Shaina Blundt and Jackie Newsome both competed in the 144-pound class, against three other wrestlers. Blundt finished second, Newsome fifth.
Bishop, Jimenez and Blundt are all three returning wrestlers. This is Newsome's first year. "She's just learning," Bumstead said of Newsome. He said he is very pleased with her effort for a first-year wrestler. Newsome went the full six minutes in one of her matches, the coach said.
"There is quite a movement for girls in wrestling," Bumstead said. There is a separate division for females at the state level in the finals.
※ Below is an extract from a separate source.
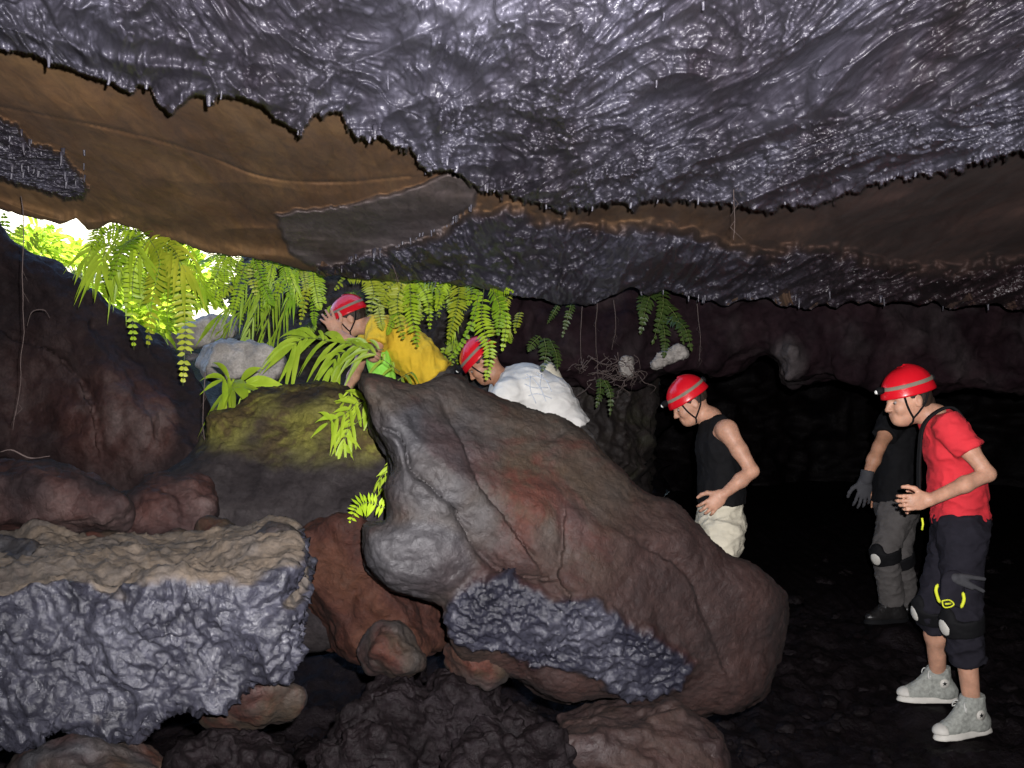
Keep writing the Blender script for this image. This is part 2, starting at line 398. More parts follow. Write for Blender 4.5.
def ceiling():
    us = np.concatenate([np.linspace(-1000, -300, 50, endpoint=False), np.linspace(-300, -60, 80, endpoint=False), np.arange(-60, 1084, 1.6), np.linspace(1086, 1340, 80, endpoint=False), np.linspace(1340, 2100, 50)])
    vs0 = np.concatenate([np.linspace(-420, -14, 80, endpoint=False), np.arange(-14, 306, 1.35)])
    # rows: v is scaled so that the last row follows the lip
    U, S = np.meshgrid(us, vs0)
    lip = interp(LIP, us)+jag(us, 3.3, 2.5, 0.07)+sstep(520, 640, us)*(jag(us, 5.5, 16, 0.018)-4)
    lipU = np.broadcast_to(lip, U.shape)
    k = np.clip((S-150)/(vs0[-1]-150), 0, 1)
    V = np.where(S > 150, 150+(lipU-150)*k, S)
    t = (CY-V)/F
    Y = 1.135/(t+0.125)
    X = (U-CX)/F*Y; Z = CZ+t*Y
    P = np.stack([X, Y, Z*0], -1)
    # --- zone masks
    wob = 8*perlin(np.stack([U/40, 0*U+9.1, 0*U], -1), 1.0)
    ea = interp(EDGE_A, U)+8.0*tri_drips(U+wob, 1.7, 15.0)*(0.25+0.75*(U > 300))+3*tri_drips(U+wob, 4.7, 6.0)*(U > 360)+jag(U, 8.1, 2.0, 0.35)
    mA = sstep(1.6, -1.6, V-ea)
    dC = poly_sd(np.stack([U, V], -1), SLAB_C)
    low = (V > 205) & (U > 330)
    dC = dC+np.where(low, -4*tri_drips(U, 5.2, 7.0), 0)
    mC = sstep(2.5, -2.5, dC+2.5*perlin(np.stack([U/12, V/8, U*0], -1), 1.0))
    bt = interp(BAND_TOP, U)+jag(U, 2.2, 5, 0.05)
    mD = sstep(-9, 9, V-bt+7*perlin(np.stack([U/16, V/10, U*0], -1), 1.0))*(1-mC)
    dL = poly_sd(np.stack([U, V], -1), LEFT_D)+jag(U, 6.6, 4, 0.2)
    mL = sstep(2.5, -2.5, dL)
    mB = np.clip(1-mA-mC-mD-mL, 0, 1)
    # --- detail. A: flowing wrinkles; the flow turns from diagonal (left) to vertical
    Q = P.copy()
    sk = 0.45
    Qx = Q[..., 0]*1.1+Q[..., 1]*0.22; Qy = Q[..., 1]*0.42-Q[..., 0]*0.12
    QA = np.stack([Qx, Qy, np.zeros_like(Qx)], -1)
    big = fbm(P, 0.8, 3, 2.0)
    QW = QA+0.10*np.stack([perlin(QA, 2.5, 61), perlin(QA, 2.5, 71), 0*U], -1)
    cr = crinkle(QW, 4.6, 0.0, 1.1)
    cr2 = crinkle(QW*np.array([1, 0.9, 1]), 11.0, 11.0, 1.1)
    cr3 = crinkle(QA*np.array([1.3, 0.35, 1])+0.05*np.stack([perlin(P, 6, 5), perlin(P, 6, 15), 0*U], -1), 13.0, 44.0, 0.8)*sstep(300, 520, U)
    patch = sstep(-0.1, 0.35, fbm(P, 1.6, 3, 40.0))          # smoother skins among the wrinkles
    patch = np.clip(patch+sstep(620, 900, U)*0.2, 0, 1)
    lumps = ridged(QW, 2.2, 2, 77)
    rel = (0.044*cr+0.017*cr2+0.010*cr3)*(1-0.7*patch)+0.045*lumps
    # ropes: a few long folds running down to the left over the left half
    fold = np.zeros_like(U)
    for pl, a, w in [([(-80, 10), (0, 30), (60, 42), (120, 62), (190, 70), (240, 86)], 0.03, 7),
                     ([(100, 20), (170, 44), (240, 56), (300, 76), (350, 104)], 0.022, 8),
                     ([(180, 8), (260, 30), (330, 58), (390, 92), (430, 150)], 0.02, 9),
                     ([(170, 112), (186, 92), (230, 90), (280, 104)], 0.03, 6),
                     ([(380, 60), (420, 40), (470, 60), (500, 110), (490, 160)], 0.022, 9),
                     ([(440, 10), (520, 30), (560, 80), (570, 150)], 0.018, 10)]:
        d, _ = line_sd(U, V, catmull(pl, 24)); fold += a*np.exp(-(d/w)**2)
    edgeA = np.exp(-np.clip(ea-V, 0, 200)/7.0)*mA            # swollen rolled edge
    Lt = fbm(QW, 1.5, 4, 90)
    terr = sum(sstep(c-0.012, c+0.012, Lt) for c in (-0.25, 0.15))
    Lt2 = fbm(QW*np.array([1, 0.8, 1]), 3.6, 4, 120)
    terr2 = sum(sstep(c-0.02, c+0.02, Lt2) for c in (-0.2, 0.15))
    dzA = 0.05*big-rel*1.15-fold-0.035*edgeA-0.026*terr-0.014*terr2
    PB = P*np.array([1, 0.33, 1])
    dzB = 0.085+0.05*big+0.012*fbm(PB, 3.2, 3, 7.0)+0.0016*fbm(PB, 16, 3, 2.0)
    # crack across the brown slab
    dcr, sd = line_sd(U, V, catmull([(-40, 100), (30, 112), (90, 124), (150, 138), (210, 156), (262, 176), (330, 182), (410, 176)], 60))
    dzB = dzB+0.007*np.exp(-(dcr/1.8)**2)*(0.4+0.6*sstep(-0.1, 0.3, perlin(P, 5.0, 3)))+0.004*(sd > 0)*np.exp(-dcr/40)-0.022*ridged(P*np.array([0.9, 0.5, 1]), 0.9, 2, 33)
    dzC = 0.050+0.05*big+0.006*fbm(P, 5, 3, 12)
    PD = P*np.array([1.2, 0.22, 1])
    dzD = 0.03+0.05*big-0.05*ridged(PD, 1.6, 2, 8)-0.034*crinkle(PD, 5.0, 22.0, 1.0)-0.014*crinkle(PD, 13.0, 3.0, 0.9)
    dzL = 0.03+0.05*big-0.03*crinkle(P, 11.0, 5.0, 0.8)
    dz = mA*dzA+mC*dzC+mD*dzD+mL*dzL+mB*dzB
    dz -= 0.02*np.exp(-((lipU-V)/8.0)**2)
    # the ceiling hangs lower toward the far right
    dz += -0.05*sstep(700, 1100, U)*sstep(150, 300, V)
    Y = np.clip(1.135+dz, 0.2, None)/(t+0.125)
    X = (U-CX)/F*Y; Z = CZ+t*Y
    W = np.stack([X, Y, Z], -1)
    nr, nc = U.shape
    # skirt: lip turns up into daylight shaft; unseen top row added to block sun
    rows = [W]
    zone = np.clip(mA+mD+mL+mC*0.62, 0, 1); pale = mC; painted_falloff = np.clip(0.9*sstep(460, 900, U+30*perlin(P, 2.0, 8))*mB+0.75*sstep(650, 1000, U)*sstep(150, 240, V)*(mA+mD), 0, 1)  # rightward falloff of light painted into the colour, plus redder rock
    zr = [zone]; pr_ = [pale]; wr_ = [painted_falloff]
    last = W[-1]
    for i, (dy, dzv) in enumerate([(0.03, 0.01), (0.08, 0.05), (0.14, 0.14), (0.20, 0.3), (0.3, 0.6), (0.4, 1.1), (0.5, 2.0), (0.55, 3.3)]):
        r = last.copy(); r[:, 1] += dy+0.05*fbm(last*1.0, 4.0, 3, i*0.3)*min(1, i/2); r[:, 2] += dzv
        rows.append(r[None]); zr.append(zone[-1:]*0.2); pr_.append(zone[-1:]*0); wr_.append(painted_falloff[-1:])
    W = np.concatenate(rows, 0); zone = np.concatenate(zr, 0); pale = np.concatenate(pr_, 0).reshape(-1); painted_falloff = np.concatenate(wr_, 0).reshape(-1)
    V3 = W.reshape(-1, 3); z = zone.reshape(-1)
    Fq = grid_faces(W.shape[0], W.shape[1])
    MBc = [V3]; Fs = [Fq]; zz = [z]; n = len(V3)
    # hanging drips (lavacicles) along the lining's edges
    tt = []
    def drip(p, L, r, lean):
        nonlocal n
        pts = [p+np.array([0, 0, 0.02]), p+np.array([lean*0.3, 0, -L*0.35]), p+np.array([lean*0.8, 0, -L*0.75]), p+np.array([lean, 0, -L])]
        v, f = tube(catmull(pts, 6), [r*1.5, r*1.05, r*0.8, r*0.7, r*0.75, r*0.35], 7)
        v = v+0.2*r*perlin(v, 60.0)[:, None]
        MBc.append(v); zz.append(np.ones(len(v))); Fs.append(f[0]+n); tt.append(f[1]+n); n += len(v)
    R = np.random.RandomState(3)
    iu = {u: i for i, u in enumerate(us)}
    def surf(u, v):
        i = int(np.argmin(np.abs(us-u))); colv = V[:, i]; j = int(np.argmin(np.abs(colv-v)))
        return W[j, i]
    for k in range(26):
        u = R.uniform(20, 1000) if k % 3 else R.uniform(300, 640)
        v = np.interp(u, [p[0] for p in EDGE_A], [p[1] for p in EDGE_A])+R.uniform(-4, 1.0)
        drip(surf(u, v), R.uniform(0.006, 0.022), R.uniform(0.003, 0.007), R.uniform(-0.006, 0.002))
    for k in range(34):
        u = R.uniform(340, 475); v = np.interp(u, [345, 400, 446, 475], [262, 246, 226, 204])+R.uniform(-4, 1)
        drip(surf(u, v), R.uniform(0.01, 0.035), R.uniform(0.003, 0.006), R.uniform(-0.006, 0.004))
    for k in range(28):
        u = R.uniform(340, 1000); v = np.interp(u, [p[0] for p in LIP], [p[1] for p in LIP])+R.uniform(-9, -1)
        drip(surf(u, v), R.uniform(0.01, 0.04), R.uniform(0.003, 0.008), R.uniform(-0.006, 0.006))
    for k in range(16):
        u = R.uniform(330, 1000); v = R.uniform(0, 190)
        if v < np.interp(u, [p[0] for p in EDGE_A], [p[1] for p in EDGE_A])-6:
            drip(surf(u, v), R.uniform(0.005, 0.02), R.uniform(0.002, 0.0045), R.uniform(-0.005, 0.002))
    for k in range(26):
        u = R.uniform(0, 86); v = np.interp(u, [0, 40, 86], [178, 188, 196])+R.uniform(-50, -3)
        drip(surf(u, v), R.uniform(0.008, 0.028), R.uniform(0.003, 0.006), R.uniform(-0.006, 0.006))
    o = mesh_obj('cave_ceiling', np.concatenate(MBc), [np.concatenate(Fs), np.concatenate(tt)], m_ceil, attrs={'zone': np.concatenate(zz), 'pale': np.concatenate([pale, np.zeros(n-len(pale))]), 'painted_dark': np.concatenate([painted_falloff, np.zeros(n-len(pale))])})
    tag(o, kind='structure')
    return o
ceiling()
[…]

Bumstead said he expects that with the Olympics having a women's only class that possibly CIF will follow suit sometime in the future.
Bumstead said the Big Bear female wrestlers work hard and are every bit as conditioned as the males on the team.
The males and females will be in action on Saturday, Dec. 20, when Big Bear hosts the Big Bear varsity tournament. In its 35th year, the tournament started as a five-way and has grown to a full bracketed tournament. Bumstead said that 19 schools are expected to send wrestlers. Schools will come from all over Southern California, from as far north as Bishop and possibly even Nevada.
Weigh-ins begin at 7 a.m. and the wrestling action gets underway around 9:30 a.m. This will be the final event for the Bears until after the holiday break.